Of course it is right that the Prime Minister should warn us to think very carefully before we pass any legislation that refers to the press. He referred to paragraph 71 of the Leveson report and stated:
“Once we try … writing a law that provides for statutory underpinning that describes what the regulatory authority does, what powers it has and how it is made up, we soon find we have quite a big piece of law. That is the concern. We need to think very carefully before crossing that Rubicon”.—[Official Report, Commons, 29/11/12; col. 455.]
Is it really going to be quite a big piece of law? We have the privilege of having three or four Bills drafted for us: by the noble Lord, Lord Lester, by the Labour Party and by the Hacked Off group. They have served a very useful purpose. Do they really justify adverts comparing Lord Justice Leveson to Presidents Mugabe and Assad? Are they really chilling and overprescriptive? They do not write the press complaints code into law. They do not describe what has to be in newspapers. They do not describe the procedures that have to be followed.
As the noble Lord, Lord Rooker, said in his short and forceful speech, we have to draw a distinction between the self-regulatory body that does the regulating —and directing, if there is any—and the body that is just doing periodic monitoring every few years of how effectively the regulatory body is performing its task.
I suggest that no Rubicon is being crossed. As the noble Lord, Lord Trees, pointed out in his excellent maiden speech, the duties and powers of our courts are governed by statute, but that does not mean that our judges are controlled by politicians or the Government of the day.
The noble Lord, Lord Hennessy, used the word “touch” and said that it would be wrong if the law even touched on the area of the press. There are already some statutory underpinnings of press regulation. Section 12 of the Human Rights Act 1988 refers to the press complaints code. Why is it there? It is there because the press asked for the code to be recognised in statute.
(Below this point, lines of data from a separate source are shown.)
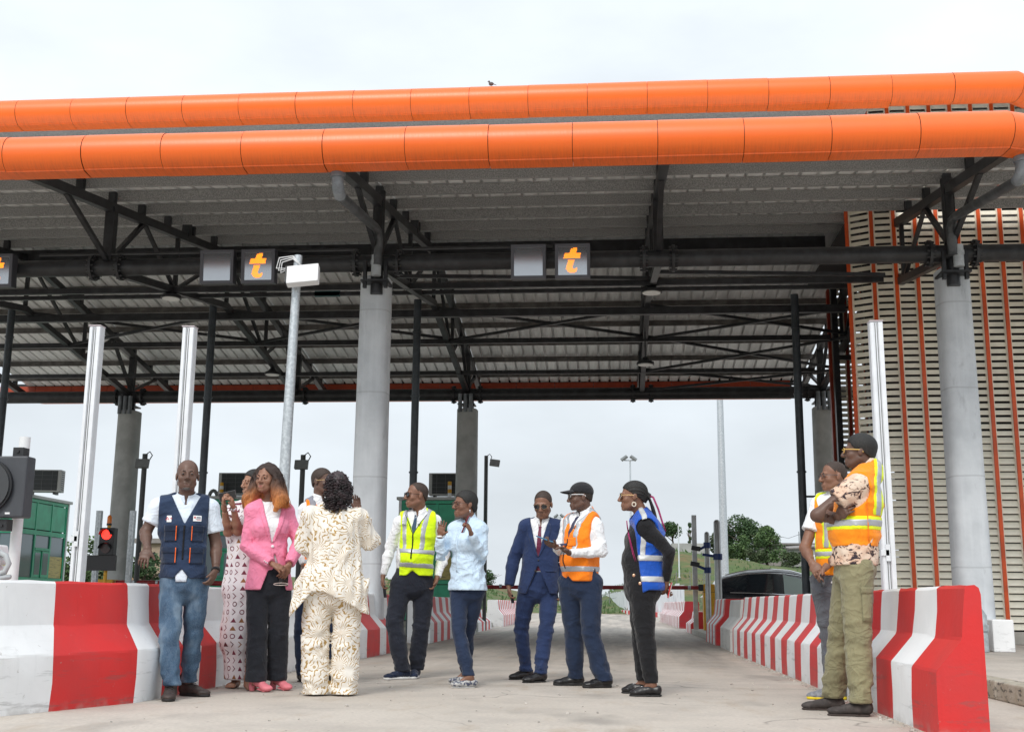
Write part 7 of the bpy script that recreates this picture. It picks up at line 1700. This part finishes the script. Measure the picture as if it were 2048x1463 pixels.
    for e in (-1, 1): b = MB(); b.tube([tuple(p.H(e*.083+math.cos(a)*.004, .0+math.cos(a)*.014, -.062+math.sin(a)*.017)) for a in [2*math.pi*i/12 for i in range(13)]], .004, 6); p.mb('earring', b, mat('terracotta', (.26, .07, .05), .5), smooth=True)
    b = MB(); b.sphere(tuple(p.F.hit(p.nk+p.f*.3-UP*.055, -p.f, .5, .004)), .008, 10, 6); p.mb('pendant', b, M_WHITE, smooth=True)
    p.shoes(PPINK, PPINK, 'pump', .265)
    g = p.grip['b'][0]; p.held('smartphone', 'dark phone held low in front of the pink blazer', 'phone', g+np.array([.01, .012, -.01]), (1, .2, 0), (.1, 0, 1), (.078, .16, .010), mat('black_phone', (.02, .02, .022), .3), group='phones carried in hand')
    o = empty('eyeglasses', tuple(p.world(g+np.array([-.01, -.03, -.075])))); tag(o, 'folded spectacles dangling from the hand of the pink blazer woman', 'glasses')
    b = MB(); b.tube([(math.cos(a)*.062, math.sin(a)*.02-.0, math.sin(a)*.010) for a in [2*math.pi*i/20 for i in range(21)]], .0035, 6); b.build('frame', mat('clear_frame', (.55, .45, .42), .2), o, smooth=True)
p_pink()

# ---- 4: man behind, white sleeves and orange vest
def p_v4():
    p = Person('vest4', 'man in white sleeves and orange vest half hidden behind the cream printed outfit', SK_D, head_pitch=0, headscale=1.1)
    p.body({'a': dict(curl=30), 'b': dict(curl=[8, 10, 14, 18], palm=(-.6, -1, 0), side=(-1, 0, 0), thumb=30)})
    p.trousers(NAVYT, hem=.06, seed=7); p.shirt(WHT, .012, 'long', seed=14, vneck=(.05, .03)); p.collar(WHT)
    v = p.vest(HIO, .030, vdepth=.2, vw=.08); p.band('safety_vest', strip_x(p, .095, .024, p.pel[2]+.15), mat('dark_tape', (.22, .22, .26), .5), v)
    p.band('safety_vest', strip_z(p, p.pel[2]+.17, .025), M_REFL, v)
    p.short_hair(.003, M_FADE); p.glasses(M_METALG, None); p.shoes(LEA_B, SOLE_B, 'oxford', .28)
p_v4()

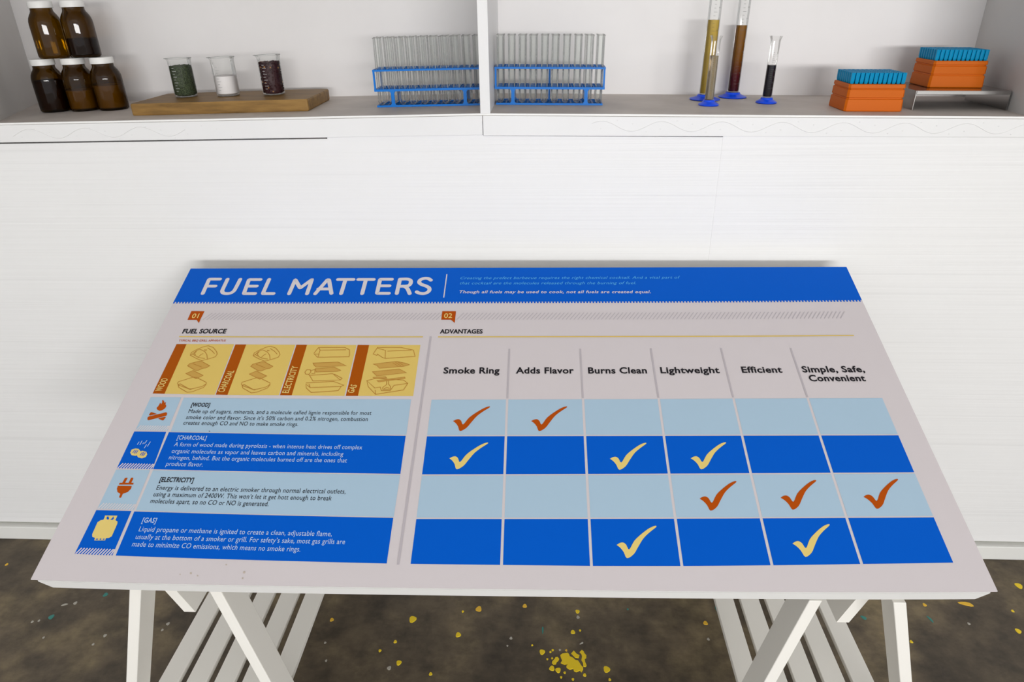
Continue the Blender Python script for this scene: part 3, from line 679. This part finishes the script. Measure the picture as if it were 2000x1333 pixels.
# --- amber bottles
def bottle(label, loc, h, r, fill, fm, s=1.0):
    t = lean(thing('amber_bottle', label, 'bottle', loc, group=None))
    g = .0016
    prof = [(r*.55, .0012), (r*.9, 0), (r*.985, .003), (r, .008), (r, h*.60), (r*.985, h*.655), (r*.93, h*.71), (r*.83, h*.765), (r*.74, h*.80), (r*.69, h*.83), (r*.68, h*.885)]
    MB().lathe(prof, 36, caps=(1, 0)).build('body', AMBER, t, smooth=True)
    if fill > 0:
        zf = min(fill, .62)*h
        MB().lathe([(r*.8, .004), (r*.94, .007), (r*.945, zf*.99), (r*.9, zf), (r*.3, zf+.002)], 28).build('contents', fm, t, smooth=True)
    cr = r*.76
    MB().lathe([(cr*.97, h*.882), (cr, h*.888), (cr, h*.985), (cr*.97, h*.998), (cr*.9, h), (cr*.3, h)], 40).build('cap', CAPM, t, smooth=True)
    return t
BR, BH = .0345, .1195
b1 = ground(sh(99, 221)); b2 = ground(sh(150, 219)); b3 = ground(sh(203, 217.5))
for b_ in (b1, b2, b3): b_.y += BR
b2.x = (b1.x+b3.x)/2+.0005; b3.x = max(b3.x, b2.x+2*BR+.0006); b1.x = min(b1.x, b2.x-2*BR-.0006)
for b_ in (b1, b2, b3): b_.z = shelf_z(b_.x)+.0004
bottle('amber bottle with dark contents, leftmost of the bottom row', b1, BH, BR, .60, AMBD)
bottle('amber bottle with ochre powder, middle of the bottom row', b2, BH, BR, .40, AMBP)
bottle('amber bottle with ochre powder, rightmost of the bottom row beside the cutting board', b3, BH, BR, .48, AMBP)
u1 = Vector(((b1.x+b2.x)/2-.002, b1.y+.002, max(b1.z, b2.z)+BH+.0006)); u2 = Vector(((b2.x+b3.x)/2+.000, b2.y+.002, max(b2.z, b3.z)+BH+.0006))
bottle('empty looking amber bottle, left one of the upper pair stacked on caps', u1, BH*1.02, BR*.98, 0, AMBD)
bottle('amber bottle one third full of dark grains, right one of the upper pair', u2, BH*1.02, BR*.98, .33, AMBD)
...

Some noble Lords argued that the press should be restrained only by law. That seems to be rather like arguing that when a rogue trader in an investment bank commits a fraud, loses the bank £1 million and is jailed for doing so, there is no need for the bank or the FSA to look at its compliance procedures. One needs to use both the law and compliance procedures to ensure that such situations do not arise again.
The Prime Minister rightly said that the Leveson report would and should be judged by the responses of the victims. They have said that they regard the recommendations of the report as the minimum that is necessary. They do not regard a self-regulator as independent and efficient unless there is an agreed system of checks on it. We should accept their verdict. We must not let them down. It is not enough yet again to repaint, refurbish and refit with a few shiny new brass fittings the last chance saloon. That would not be a satisfactory response.